Recently, Bacon has gone back to supporting Republicans — a choice he credits most to how much he doesn’t like Sen. Harry Reid’s positions, though the two do have strikingly similar positions on trade. Though for president, these days, he votes none of the above.

He said Obama’s ethnicity had nothing to do with his decision not to vote for him.

“No,” he said. “That I can honestly say.”

Bacon says the Whig Party does not have its sights set on the White House.

“A presidential candidate is not a top priority for the Whigs right now,” Bacon said. “We hope to identify candidates to place on the ballot in 2014. Our primary focus is going to be on the state and local level.”

But there, he has a problem. The Modern Whigs haven’t been able to field any candidates.

And in Nevada, it seems they’re not even sure what they’re up against. Bacon admitted he doesn’t know who his state senator and assemblyman are.

He himself isn’t interested in running.

“No. I have skeletons in my closet that make that an impossibility,” he said, though he would not detail what they might be.
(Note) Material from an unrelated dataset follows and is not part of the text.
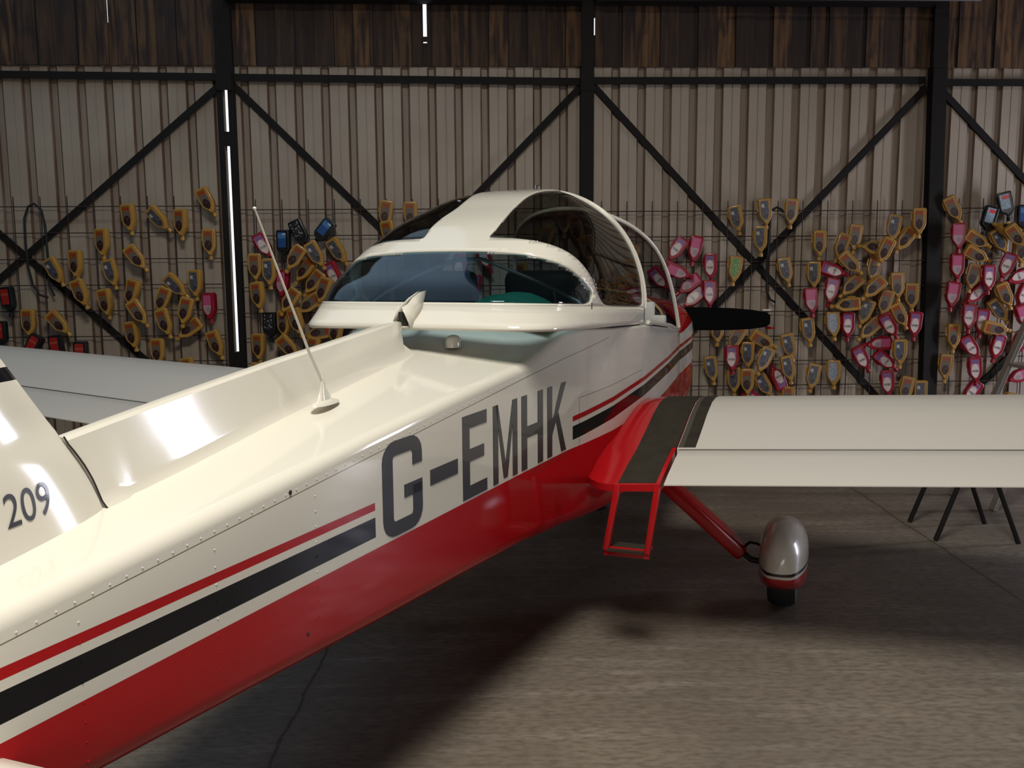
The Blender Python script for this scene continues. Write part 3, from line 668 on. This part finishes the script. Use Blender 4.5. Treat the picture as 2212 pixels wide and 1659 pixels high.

He does, however, think he has found some good prospects to tap from people he regularly converses with in the comments section of Las Vegas Sun articles.

Considering that, political experts remain very skeptical of just how far the Whigs could go.

“This sounds like it’s someone who’s got a blog and a website,” Damore said. “In American politics, you need a geographic component to a representation, you need to have your people in one spot.”

Bacon admits the cards may be stacked against his political effort.

“It isn’t a great time for third parties right now, but maybe the right one hasn’t come along yet,” he said. “If we don’t try it, we’re not going to find out. It’s better than sitting back and doing nothing.”